Thomas Purdie, born in Biggar in 1843, became professor of chemistry at the University of St Andrews in 1884. Purdie's interest was in organic chemistry and particularly stereochemistry. He was the first person to separate lactic acid into its two mirror-image forms in 1892, and in 1898, he reported a new way to alkylate lactic acid with silver oxide and alkyl iodides.
James Irvine, who was born in Glasgow in 1877, was an undergraduate at the University of St Andrews in this period, graduating with a degree in chemistry in 1898. Purdie arranged for him to complete a doctorate in Germany where he learned more about sugars and realised that the method developed by Purdie in St Andrews might be able to shed light on the complex structures of certain carbohydrates. Purdie encouraged Irvine to complete his degree in Germany as quickly as possible and return to St Andrews to test out his idea.

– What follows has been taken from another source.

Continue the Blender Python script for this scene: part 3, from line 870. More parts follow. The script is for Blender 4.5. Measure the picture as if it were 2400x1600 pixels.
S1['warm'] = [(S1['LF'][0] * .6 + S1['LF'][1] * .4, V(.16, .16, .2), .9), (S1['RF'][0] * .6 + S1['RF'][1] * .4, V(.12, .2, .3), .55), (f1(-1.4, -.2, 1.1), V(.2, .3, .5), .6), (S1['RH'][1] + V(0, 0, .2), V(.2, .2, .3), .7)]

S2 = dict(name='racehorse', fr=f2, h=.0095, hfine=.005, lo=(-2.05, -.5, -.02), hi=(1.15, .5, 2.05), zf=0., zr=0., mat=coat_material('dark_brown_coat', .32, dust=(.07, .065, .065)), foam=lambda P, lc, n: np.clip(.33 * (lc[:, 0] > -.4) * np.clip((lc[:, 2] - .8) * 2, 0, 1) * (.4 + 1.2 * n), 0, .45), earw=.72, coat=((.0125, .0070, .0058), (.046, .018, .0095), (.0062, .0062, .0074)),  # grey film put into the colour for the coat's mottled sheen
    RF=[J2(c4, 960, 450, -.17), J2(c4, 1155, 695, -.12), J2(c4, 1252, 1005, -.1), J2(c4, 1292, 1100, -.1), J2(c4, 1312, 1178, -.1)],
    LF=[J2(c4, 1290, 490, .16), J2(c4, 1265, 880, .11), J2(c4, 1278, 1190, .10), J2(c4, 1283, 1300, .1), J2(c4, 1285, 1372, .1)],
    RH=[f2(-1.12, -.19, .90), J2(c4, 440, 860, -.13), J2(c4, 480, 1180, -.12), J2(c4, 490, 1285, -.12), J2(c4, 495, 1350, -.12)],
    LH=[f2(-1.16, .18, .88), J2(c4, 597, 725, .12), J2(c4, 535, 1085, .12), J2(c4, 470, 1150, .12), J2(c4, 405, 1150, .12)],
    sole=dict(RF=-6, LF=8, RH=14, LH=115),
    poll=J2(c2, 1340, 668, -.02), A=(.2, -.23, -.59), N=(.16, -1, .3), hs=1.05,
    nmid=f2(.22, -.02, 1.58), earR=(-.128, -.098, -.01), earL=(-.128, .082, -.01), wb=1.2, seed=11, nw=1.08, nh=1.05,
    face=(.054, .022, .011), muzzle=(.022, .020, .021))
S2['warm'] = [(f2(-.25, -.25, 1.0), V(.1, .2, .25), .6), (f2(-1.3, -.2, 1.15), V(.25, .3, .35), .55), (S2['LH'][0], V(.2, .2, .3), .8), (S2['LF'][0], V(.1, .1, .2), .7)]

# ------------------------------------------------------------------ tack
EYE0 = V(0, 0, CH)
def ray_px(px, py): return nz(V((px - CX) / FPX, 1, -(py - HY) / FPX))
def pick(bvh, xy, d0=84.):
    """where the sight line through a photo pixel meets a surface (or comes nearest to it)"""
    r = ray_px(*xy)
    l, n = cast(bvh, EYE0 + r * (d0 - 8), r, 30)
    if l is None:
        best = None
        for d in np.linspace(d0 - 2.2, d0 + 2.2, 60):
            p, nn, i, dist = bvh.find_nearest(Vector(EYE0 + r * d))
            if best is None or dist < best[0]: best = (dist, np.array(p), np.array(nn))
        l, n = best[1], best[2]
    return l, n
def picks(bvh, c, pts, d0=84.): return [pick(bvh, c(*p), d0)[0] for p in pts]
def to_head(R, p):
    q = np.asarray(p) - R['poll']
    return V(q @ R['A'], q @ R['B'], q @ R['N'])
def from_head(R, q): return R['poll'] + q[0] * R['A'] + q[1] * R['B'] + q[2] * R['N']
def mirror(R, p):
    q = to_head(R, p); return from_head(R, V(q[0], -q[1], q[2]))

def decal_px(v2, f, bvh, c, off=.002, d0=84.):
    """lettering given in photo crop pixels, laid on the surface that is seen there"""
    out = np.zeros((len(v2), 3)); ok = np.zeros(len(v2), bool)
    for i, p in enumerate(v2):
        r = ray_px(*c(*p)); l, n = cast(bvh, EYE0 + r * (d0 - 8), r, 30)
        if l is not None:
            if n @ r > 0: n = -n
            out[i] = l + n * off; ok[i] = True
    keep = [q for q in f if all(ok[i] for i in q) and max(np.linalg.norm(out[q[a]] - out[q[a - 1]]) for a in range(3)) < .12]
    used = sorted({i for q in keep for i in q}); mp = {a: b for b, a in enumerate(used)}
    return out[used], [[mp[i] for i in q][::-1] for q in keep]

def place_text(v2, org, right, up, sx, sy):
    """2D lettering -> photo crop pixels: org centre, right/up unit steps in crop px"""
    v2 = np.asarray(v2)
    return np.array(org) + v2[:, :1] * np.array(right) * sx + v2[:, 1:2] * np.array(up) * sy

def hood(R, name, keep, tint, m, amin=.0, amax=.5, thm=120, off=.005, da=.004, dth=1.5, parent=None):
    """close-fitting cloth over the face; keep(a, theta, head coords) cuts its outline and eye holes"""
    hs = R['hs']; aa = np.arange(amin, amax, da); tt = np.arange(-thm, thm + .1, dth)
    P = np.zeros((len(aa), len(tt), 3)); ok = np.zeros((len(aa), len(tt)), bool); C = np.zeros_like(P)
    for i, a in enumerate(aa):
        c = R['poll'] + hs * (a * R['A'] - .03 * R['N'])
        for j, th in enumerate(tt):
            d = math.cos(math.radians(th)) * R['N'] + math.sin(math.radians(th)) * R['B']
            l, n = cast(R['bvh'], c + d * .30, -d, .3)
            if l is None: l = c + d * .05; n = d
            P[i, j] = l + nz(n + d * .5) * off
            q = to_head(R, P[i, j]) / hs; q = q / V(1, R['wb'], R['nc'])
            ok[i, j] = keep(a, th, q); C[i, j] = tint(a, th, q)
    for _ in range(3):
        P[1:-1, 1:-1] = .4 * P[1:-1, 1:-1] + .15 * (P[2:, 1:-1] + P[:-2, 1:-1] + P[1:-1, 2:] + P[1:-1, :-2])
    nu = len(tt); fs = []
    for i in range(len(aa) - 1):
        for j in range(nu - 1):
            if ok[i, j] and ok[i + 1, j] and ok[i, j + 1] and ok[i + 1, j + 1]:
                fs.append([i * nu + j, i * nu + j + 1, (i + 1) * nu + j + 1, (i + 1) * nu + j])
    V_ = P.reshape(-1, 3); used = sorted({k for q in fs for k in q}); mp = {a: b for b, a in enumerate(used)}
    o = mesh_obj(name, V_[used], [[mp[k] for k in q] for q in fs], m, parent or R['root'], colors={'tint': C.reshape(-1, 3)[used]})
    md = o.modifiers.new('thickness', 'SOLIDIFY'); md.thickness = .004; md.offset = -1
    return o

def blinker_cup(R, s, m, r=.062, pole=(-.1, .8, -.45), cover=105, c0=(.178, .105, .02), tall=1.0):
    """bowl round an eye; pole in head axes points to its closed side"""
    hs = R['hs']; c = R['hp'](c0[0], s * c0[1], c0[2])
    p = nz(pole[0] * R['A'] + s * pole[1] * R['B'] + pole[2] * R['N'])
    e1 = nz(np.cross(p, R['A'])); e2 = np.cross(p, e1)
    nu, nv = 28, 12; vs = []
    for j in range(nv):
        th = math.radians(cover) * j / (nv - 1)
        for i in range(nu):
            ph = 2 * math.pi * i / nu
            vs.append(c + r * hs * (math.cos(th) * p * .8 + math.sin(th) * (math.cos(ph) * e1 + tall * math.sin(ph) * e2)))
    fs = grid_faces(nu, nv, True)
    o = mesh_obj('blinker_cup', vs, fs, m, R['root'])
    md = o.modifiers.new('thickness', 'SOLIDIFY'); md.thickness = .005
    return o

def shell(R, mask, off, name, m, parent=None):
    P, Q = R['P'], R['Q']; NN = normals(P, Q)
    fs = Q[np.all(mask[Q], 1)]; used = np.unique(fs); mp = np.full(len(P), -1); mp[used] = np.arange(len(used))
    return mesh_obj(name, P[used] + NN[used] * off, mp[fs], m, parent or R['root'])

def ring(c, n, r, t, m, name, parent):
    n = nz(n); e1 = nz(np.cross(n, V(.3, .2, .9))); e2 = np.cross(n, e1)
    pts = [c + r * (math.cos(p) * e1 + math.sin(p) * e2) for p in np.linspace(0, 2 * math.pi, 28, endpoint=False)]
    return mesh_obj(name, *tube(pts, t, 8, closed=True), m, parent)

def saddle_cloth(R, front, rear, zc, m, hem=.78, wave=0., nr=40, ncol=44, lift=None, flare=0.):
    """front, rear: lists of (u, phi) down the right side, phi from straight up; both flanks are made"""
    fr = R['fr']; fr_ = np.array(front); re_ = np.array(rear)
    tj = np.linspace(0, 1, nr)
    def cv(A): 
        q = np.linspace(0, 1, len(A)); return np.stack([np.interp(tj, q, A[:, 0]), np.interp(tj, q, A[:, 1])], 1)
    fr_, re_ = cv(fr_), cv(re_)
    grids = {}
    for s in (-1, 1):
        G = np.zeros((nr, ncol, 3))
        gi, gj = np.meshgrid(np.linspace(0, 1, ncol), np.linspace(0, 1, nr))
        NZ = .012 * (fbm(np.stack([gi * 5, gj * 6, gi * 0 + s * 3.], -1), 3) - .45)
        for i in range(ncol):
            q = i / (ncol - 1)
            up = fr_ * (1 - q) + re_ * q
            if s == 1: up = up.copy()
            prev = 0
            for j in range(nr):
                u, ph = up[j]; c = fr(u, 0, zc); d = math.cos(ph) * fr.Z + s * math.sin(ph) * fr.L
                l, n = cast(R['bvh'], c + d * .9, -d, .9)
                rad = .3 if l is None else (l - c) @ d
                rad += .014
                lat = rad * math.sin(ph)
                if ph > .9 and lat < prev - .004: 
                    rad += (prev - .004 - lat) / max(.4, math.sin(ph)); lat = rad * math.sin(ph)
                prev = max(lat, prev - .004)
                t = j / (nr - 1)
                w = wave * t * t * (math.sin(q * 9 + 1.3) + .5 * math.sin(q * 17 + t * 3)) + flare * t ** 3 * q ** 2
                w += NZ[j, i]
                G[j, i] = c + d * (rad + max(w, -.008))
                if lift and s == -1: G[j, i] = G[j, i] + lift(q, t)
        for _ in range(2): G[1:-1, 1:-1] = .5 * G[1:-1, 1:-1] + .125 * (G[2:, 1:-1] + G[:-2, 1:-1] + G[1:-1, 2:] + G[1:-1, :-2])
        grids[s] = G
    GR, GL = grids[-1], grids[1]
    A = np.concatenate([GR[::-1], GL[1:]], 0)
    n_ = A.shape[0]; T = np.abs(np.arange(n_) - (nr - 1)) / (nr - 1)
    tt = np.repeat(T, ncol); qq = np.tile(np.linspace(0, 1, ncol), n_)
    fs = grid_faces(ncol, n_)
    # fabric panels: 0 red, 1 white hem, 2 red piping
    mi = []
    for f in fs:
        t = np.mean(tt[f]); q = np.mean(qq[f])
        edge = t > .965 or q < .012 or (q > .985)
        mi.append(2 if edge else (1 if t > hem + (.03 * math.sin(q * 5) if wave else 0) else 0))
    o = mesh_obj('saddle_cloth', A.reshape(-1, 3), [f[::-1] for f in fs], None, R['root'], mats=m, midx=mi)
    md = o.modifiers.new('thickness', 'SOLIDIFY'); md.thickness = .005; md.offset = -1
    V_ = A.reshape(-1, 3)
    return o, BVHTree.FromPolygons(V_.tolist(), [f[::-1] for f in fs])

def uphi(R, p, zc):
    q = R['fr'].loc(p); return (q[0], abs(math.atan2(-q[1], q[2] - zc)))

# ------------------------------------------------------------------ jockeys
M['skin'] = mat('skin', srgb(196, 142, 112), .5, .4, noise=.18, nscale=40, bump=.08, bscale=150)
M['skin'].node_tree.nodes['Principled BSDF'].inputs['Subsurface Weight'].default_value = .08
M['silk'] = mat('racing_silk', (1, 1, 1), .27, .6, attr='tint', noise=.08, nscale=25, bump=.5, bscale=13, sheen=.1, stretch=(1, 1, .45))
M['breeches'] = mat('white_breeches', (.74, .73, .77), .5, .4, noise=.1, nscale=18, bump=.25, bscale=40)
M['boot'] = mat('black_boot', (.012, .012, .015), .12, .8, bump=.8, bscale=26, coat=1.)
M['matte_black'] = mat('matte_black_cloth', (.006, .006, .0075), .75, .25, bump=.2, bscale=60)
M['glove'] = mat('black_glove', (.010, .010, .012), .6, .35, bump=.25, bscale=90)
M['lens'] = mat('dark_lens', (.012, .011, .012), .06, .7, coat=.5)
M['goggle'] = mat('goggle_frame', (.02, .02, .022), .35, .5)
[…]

This began a very fruitful period of research and their first paper in 1903 unambiguously proved the long-suspected structure of sucrose.
The First World War halted the progress of their research but during this period, their expertise in carbohydrate chemistry became of vital importance. Certain carbohydrates usually obtained from overseas were desperately needed but were unavailable, so a factory-style operation was set up in the town involving local residents working in shifts.
Dr Aitken praised the location of the plaque, which should bring the achievements to a much wider section of the community:
“The Chemical Landmark plaque should be mounted in as publicly visible a space as possible, giving those without a background in chemistry an insight into its significance in their everyday lives. I am sure you will agree that the plaque's location on the railings outside St Salvator's Chapel on North Street is about as publicly visible a location as we have in this university town, as well as being very close to the former chemistry department where the work involved was carried out.”
Professor Alan Dearle, Dean of the Faculty of Science at the University of St Andrews accepted the plaque on the university’s behalf.